EXERCISE AIM
Leave out the pictures and repeat the data exactly.
-----
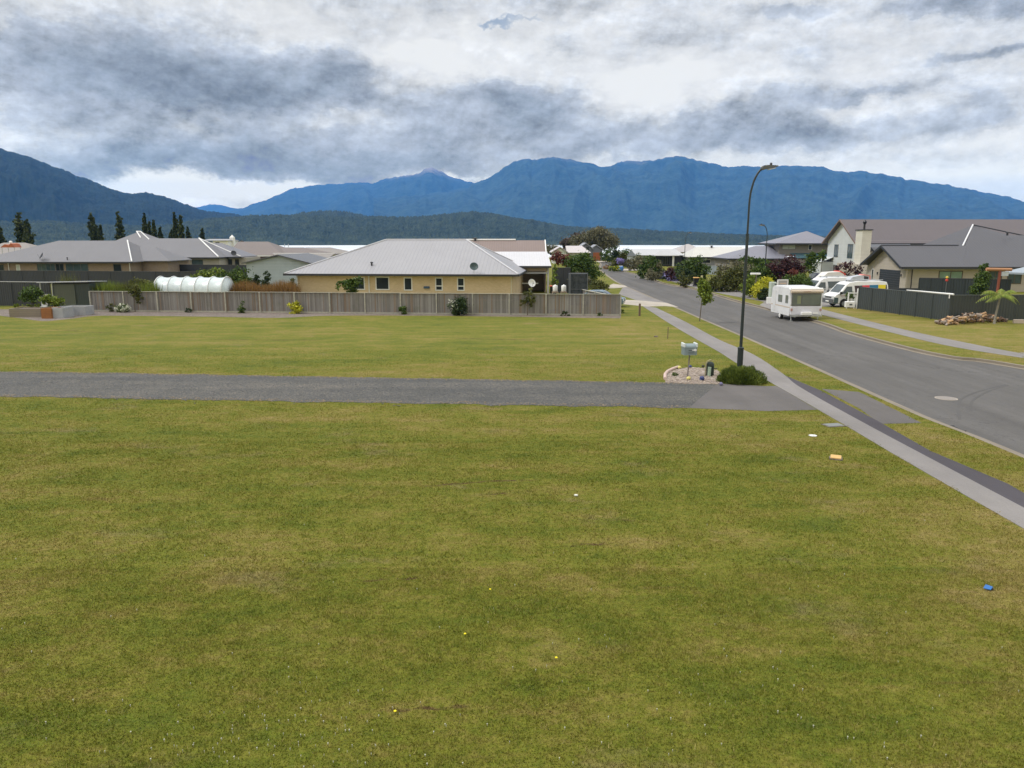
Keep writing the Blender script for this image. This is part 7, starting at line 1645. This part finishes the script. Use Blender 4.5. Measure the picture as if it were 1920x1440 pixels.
for i,(px_,w_,h_,lab) in enumerate(((850,5,6.6,'brown bushy tree above the brick house ridge, left of the white roof cap'),(885,4.4,6.8,'brown bushy tree just above the dark roof vent'),(925,6,7.0,'brown bushy tree above the white ridge cap'),(1035,5,5.2,'low brown tree right of the pinkish roof end'),(412,6.5,7.6,'reddish brown bare tree behind the small white house, the left one'),(445,6,7.0,'reddish brown bare tree right of the small white house'),(470,4,6.2,'smaller reddish brown tree above the brown roof'))):
    bigtree('bare_tree', px_, 300+i*3, [(0,0,h_*.62,w_*.7,2.5,h_*.36),(-w_*.4,0,h_*.5,w_*.5,2,h_*.3),(w_*.45,0,h_*.48,w_*.5,2,h_*.3)], 'brown' if px_<600 else 'grey', 1300, .42, lab, h_*.45, .22, 50+i)
# poplars: columns of foliage
def poplar(px, pyt, Y, wpx, label, seed, lm='poplar', n=3000):
    zt = ZA(pyt, Y); w = wpx/1400*Y/2*.86; rd = random.Random(seed); bl = []; z0 = 1.5; k = 7
    for j in range(k):
        q = j/(k-1); rr_ = w*(.95 if q < .7 else .95-.5*(q-.7)/.3)*rd.uniform(.85,1.1); bl.append((rd.uniform(-.2,.2)*w, 0, z0+(zt-z0)*(.12+.80*q), rr_, rr_*.9, (zt-z0)*.13))
    e = shrub('poplar_tree', XA(px, Y, 6), Y, bl, lm, n, .36*Y/230, label, 'tree', 'poplars behind the left houses', trunk=(zt-z0)*.6, stem=.3, limbs=12, seed=seed, fill=.5)
    return e
for i, a in enumerate(((-2,414,235,22,'poplar cut by the left edge'),(40,399,235,20,'tall poplar of the dense pair near the left edge, left stem'),(53,412,233,18,'lower poplar on the right of the dense pair near the left edge'),
   (176,402,240,17,'poplar standing alone, taller one of the second cluster'),(190,422,238,8,'small narrow poplar right of the second cluster'),(226,401,240,17,'lone double topped poplar above the white ridge'),
   (274,401,240,11,'tallest narrow poplar above the pyramid roof'),(282,417,238,8,'middle low poplar above the pyramid roof'),(290,416,236,9,'right low poplar above the pyramid roof'),(302,427,240,8,'very small pointed poplar right of the pyramid roof'),
   (331,402,240,11,'left of the two joined poplars over the grey bungalow'),(341,404,238,10,'right of the two joined poplars over the grey bungalow'),(354,427,242,8,'small dark poplar right of the joined pair'),(380,430,244,7,'tiny poplar beside the small white house'),(322,432,246,9,'faint small poplar left of the joined pair'))):
    poplar(*a, seed=200+i)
-----
CORRECT OUTPUT
Keep writing the Blender script for this image. This is part 7, starting at line 1645. This part finishes the script. Use Blender 4.5. Measure the picture as if it were 1920x1440 pixels.
for i,(px_,w_,h_,lab) in enumerate(((850,5,6.6,'brown bushy tree above the brick house ridge, left of the white roof cap'),(885,4.4,6.8,'brown bushy tree just above the dark roof vent'),(925,6,7.0,'brown bushy tree above the white ridge cap'),(1035,5,5.2,'low brown tree right of the pinkish roof end'),(412,6.5,7.6,'reddish brown bare tree behind the small white house, the left one'),(445,6,7.0,'reddish brown bare tree right of the small white house'),(470,4,6.2,'smaller reddish brown tree above the brown roof'))):
    bigtree('bare_tree', px_, 300+i*3, [(0,0,h_*.62,w_*.7,2.5,h_*.36),(-w_*.4,0,h_*.5,w_*.5,2,h_*.3),(w_*.45,0,h_*.48,w_*.5,2,h_*.3)], 'brown' if px_<600 else 'grey', 1300, .42, lab, h_*.45, .22, 50+i)
# poplars: columns of foliage
def poplar(px, pyt, Y, wpx, label, seed, lm='poplar', n=3000):
    zt = ZA(pyt, Y); w = wpx/1400*Y/2*.86; rd = random.Random(seed); bl = []; z0 = 1.5; k = 7
    for j in range(k):
        q = j/(k-1); rr_ = w*(.95 if q < .7 else .95-.5*(q-.7)/.3)*rd.uniform(.85,1.1); bl.append((rd.uniform(-.2,.2)*w, 0, z0+(zt-z0)*(.12+.80*q), rr_, rr_*.9, (zt-z0)*.13))
    e = shrub('poplar_tree', XA(px, Y, 6), Y, bl, lm, n, .36*Y/230, label, 'tree', 'poplars behind the left houses', trunk=(zt-z0)*.6, stem=.3, limbs=12, seed=seed, fill=.5)
    return e
for i, a in enumerate(((-2,414,235,22,'poplar cut by the left edge'),(40,399,235,20,'tall poplar of the dense pair near the left edge, left stem'),(53,412,233,18,'lower poplar on the right of the dense pair near the left edge'),
   (176,402,240,17,'poplar standing alone, taller one of the second cluster'),(190,422,238,8,'small narrow poplar right of the second cluster'),(226,401,240,17,'lone double topped poplar above the white ridge'),
   (274,401,240,11,'tallest narrow poplar above the pyramid roof'),(282,417,238,8,'middle low poplar above the pyramid roof'),(290,416,236,9,'right low poplar above the pyramid roof'),(302,427,240,8,'very small pointed poplar right of the pyramid roof'),
   (331,402,240,11,'left of the two joined poplars over the grey bungalow'),(341,404,238,10,'right of the two joined poplars over the grey bungalow'),(354,427,242,8,'small dark poplar right of the joined pair'),(380,430,244,7,'tiny poplar beside the small white house'),(322,432,246,9,'faint small poplar left of the joined pair'))):
    poplar(*a, seed=200+i)